3) Build your designs using high volume manufacturing techniques. Our designs are too big to hand craft all of the rtl code. Automate!

John Eaton
 

Re: [Moved]What are Design Anti-Patterns

Honestly I don't think this anti-pattern exists. From what I've experienced it is a problem with how some engineers implement their pipelined designs. They use an ad-hoc approach to pipelining...i.e. oh, this signal is transitioning in the wrong spot, I need to add a pipeline delay...
Sure, and this is why I call it an anti-pattern. The practice of adding pipeline stages is very common. It is easily justified as a method to improve performance. Register balancing and retiming even make non-performance related pipeline stages ok. But the time it takes to decide to add a pipeline stage is often much less than the time required to find corner cases and data hazards. I call it an anti-pattern mainly because the developer knows they are adding pipeline stages due to non-performance reasons -- things like line length limits. This makes me suspicious if they actually thought about the pipeline.

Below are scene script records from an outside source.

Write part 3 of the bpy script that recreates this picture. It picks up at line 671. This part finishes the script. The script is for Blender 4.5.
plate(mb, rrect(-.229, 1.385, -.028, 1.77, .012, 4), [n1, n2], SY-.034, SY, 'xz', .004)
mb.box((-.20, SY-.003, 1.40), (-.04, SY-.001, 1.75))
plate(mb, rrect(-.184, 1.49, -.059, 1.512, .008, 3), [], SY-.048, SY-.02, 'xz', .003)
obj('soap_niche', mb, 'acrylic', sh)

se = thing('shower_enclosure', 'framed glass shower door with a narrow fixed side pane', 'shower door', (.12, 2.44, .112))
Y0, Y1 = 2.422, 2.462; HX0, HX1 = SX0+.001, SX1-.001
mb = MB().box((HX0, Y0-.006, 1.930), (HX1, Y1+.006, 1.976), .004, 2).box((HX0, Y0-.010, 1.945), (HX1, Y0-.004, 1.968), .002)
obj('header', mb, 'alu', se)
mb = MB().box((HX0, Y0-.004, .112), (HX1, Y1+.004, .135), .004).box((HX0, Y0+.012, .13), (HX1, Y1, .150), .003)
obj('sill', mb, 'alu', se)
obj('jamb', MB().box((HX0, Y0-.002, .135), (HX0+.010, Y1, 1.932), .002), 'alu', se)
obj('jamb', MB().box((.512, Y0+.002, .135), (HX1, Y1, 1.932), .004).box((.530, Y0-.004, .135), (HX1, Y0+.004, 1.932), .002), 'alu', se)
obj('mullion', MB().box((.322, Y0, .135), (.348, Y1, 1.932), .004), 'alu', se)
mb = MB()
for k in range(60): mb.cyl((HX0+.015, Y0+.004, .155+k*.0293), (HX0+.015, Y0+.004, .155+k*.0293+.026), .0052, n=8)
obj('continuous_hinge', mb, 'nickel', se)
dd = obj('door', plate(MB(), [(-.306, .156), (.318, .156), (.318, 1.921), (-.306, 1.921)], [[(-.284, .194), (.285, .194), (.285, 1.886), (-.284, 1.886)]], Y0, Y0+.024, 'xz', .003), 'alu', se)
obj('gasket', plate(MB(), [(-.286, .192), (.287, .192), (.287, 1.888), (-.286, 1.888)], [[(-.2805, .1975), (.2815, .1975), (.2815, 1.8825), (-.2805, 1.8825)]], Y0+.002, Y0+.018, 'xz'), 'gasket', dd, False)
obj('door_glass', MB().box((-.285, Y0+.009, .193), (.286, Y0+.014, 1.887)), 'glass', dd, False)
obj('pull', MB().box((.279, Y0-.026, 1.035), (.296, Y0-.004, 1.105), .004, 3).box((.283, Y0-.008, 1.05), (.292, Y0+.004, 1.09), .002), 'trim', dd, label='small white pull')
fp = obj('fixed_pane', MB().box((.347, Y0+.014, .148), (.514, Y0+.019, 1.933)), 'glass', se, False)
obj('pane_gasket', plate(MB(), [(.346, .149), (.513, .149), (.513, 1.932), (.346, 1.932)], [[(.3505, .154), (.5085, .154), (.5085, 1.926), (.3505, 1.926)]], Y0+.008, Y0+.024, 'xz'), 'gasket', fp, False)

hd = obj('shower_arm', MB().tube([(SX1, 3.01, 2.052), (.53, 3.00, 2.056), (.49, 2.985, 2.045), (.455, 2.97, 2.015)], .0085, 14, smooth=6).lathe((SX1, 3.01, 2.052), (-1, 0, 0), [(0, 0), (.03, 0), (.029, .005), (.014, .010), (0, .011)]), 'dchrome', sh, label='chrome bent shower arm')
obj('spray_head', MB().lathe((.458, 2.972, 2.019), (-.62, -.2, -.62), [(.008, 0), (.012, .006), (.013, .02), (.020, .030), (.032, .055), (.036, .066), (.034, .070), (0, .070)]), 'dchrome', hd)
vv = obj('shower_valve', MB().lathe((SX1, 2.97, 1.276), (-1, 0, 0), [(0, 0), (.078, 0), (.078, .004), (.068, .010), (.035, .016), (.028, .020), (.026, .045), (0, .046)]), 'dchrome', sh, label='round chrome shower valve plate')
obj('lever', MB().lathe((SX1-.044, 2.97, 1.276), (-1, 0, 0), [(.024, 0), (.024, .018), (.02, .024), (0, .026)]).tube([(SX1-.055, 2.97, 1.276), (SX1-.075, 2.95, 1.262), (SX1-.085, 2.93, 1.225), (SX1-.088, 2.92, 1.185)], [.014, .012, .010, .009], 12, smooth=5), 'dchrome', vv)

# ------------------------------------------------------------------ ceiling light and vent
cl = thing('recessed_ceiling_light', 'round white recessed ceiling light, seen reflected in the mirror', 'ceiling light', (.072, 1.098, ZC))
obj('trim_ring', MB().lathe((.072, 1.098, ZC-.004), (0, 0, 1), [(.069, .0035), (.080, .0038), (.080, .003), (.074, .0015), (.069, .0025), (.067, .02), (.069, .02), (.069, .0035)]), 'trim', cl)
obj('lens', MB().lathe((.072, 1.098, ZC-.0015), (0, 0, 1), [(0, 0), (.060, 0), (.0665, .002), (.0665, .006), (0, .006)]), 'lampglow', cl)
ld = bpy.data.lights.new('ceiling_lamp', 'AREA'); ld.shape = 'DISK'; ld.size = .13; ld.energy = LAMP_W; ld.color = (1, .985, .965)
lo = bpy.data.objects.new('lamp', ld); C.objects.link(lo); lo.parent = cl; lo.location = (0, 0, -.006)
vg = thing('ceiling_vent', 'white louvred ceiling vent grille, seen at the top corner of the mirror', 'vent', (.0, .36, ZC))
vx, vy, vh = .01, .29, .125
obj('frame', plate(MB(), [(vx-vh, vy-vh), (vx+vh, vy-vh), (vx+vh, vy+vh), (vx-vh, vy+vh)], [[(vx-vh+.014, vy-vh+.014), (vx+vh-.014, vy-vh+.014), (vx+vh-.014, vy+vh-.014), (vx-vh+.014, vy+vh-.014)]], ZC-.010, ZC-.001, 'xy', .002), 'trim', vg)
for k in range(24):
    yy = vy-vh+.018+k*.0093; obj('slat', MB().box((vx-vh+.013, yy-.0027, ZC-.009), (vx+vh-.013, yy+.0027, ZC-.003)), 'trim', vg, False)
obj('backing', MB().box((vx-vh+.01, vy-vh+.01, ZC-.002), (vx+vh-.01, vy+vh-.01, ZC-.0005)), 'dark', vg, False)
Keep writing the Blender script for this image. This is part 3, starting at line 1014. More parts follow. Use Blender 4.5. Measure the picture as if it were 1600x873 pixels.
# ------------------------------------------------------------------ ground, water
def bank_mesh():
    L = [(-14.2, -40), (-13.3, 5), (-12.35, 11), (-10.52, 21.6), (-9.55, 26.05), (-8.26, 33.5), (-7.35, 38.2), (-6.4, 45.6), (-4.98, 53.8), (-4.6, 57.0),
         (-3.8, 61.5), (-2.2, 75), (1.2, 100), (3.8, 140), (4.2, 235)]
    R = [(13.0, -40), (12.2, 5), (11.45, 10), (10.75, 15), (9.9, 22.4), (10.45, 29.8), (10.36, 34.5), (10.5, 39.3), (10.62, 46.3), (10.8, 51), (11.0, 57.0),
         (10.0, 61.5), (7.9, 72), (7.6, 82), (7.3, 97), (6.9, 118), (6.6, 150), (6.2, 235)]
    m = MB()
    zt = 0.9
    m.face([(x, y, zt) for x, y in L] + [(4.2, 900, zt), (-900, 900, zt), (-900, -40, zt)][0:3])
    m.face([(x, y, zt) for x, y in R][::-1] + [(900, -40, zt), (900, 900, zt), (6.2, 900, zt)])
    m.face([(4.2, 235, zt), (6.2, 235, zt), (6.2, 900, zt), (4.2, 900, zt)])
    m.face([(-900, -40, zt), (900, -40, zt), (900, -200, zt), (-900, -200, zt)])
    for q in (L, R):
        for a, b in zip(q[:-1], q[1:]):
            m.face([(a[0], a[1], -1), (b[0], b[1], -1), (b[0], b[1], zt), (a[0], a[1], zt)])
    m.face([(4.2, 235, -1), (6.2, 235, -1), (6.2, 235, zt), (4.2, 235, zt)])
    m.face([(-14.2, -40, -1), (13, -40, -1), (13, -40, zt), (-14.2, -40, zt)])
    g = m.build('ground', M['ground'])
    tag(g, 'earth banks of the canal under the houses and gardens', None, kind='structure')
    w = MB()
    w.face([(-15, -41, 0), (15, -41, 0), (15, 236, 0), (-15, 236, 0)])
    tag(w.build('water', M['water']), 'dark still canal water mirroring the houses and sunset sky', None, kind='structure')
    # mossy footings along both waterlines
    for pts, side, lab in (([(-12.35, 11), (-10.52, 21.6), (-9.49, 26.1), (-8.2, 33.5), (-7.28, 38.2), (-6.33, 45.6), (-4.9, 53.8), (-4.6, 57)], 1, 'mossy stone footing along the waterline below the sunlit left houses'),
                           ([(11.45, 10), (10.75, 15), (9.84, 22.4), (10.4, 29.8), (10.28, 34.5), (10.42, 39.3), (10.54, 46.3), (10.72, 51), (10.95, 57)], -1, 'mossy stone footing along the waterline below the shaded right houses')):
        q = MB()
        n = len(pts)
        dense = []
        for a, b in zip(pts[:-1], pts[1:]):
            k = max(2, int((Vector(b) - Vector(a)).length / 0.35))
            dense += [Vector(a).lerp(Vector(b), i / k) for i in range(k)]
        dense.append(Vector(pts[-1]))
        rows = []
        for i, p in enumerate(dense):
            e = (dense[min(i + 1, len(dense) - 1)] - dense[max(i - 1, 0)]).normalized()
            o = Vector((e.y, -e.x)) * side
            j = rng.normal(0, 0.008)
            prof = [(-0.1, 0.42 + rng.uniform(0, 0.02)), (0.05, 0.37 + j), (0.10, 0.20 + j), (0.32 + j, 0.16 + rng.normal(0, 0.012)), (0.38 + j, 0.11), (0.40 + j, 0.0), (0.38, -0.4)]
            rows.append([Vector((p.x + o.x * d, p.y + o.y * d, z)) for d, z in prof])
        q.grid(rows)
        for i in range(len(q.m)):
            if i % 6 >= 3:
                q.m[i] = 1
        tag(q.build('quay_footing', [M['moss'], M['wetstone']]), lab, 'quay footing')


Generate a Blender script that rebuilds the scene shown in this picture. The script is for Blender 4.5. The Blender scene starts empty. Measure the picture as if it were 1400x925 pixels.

Is this really a design anti-pattern or just plan poorly though out code
Probably just poorly thought out code. There are a few design pardigms for designs where data can be marked valid AND has is pipelined for performance. Not realizing the difference between sample/cycle delay can make it through simulation.

Come on this isn't a design pattern it is a problem with a broken process that lacks accountability and reviews.
Maybe, it is more the opposite of a design pattern where all modules have consistent interfaces or a few consistent interfaces.


I've seen numerous versions of each of these types of CDC blocks implemented in various different ways and many designs where the engineer use an ad-hoc approach that was different every time.
The best is when there are two CDC methods and the developer made assumptions about the latency of one based on the other. eg, that one fifo being non-empty implies the other is non-empty because the latter was always written to first.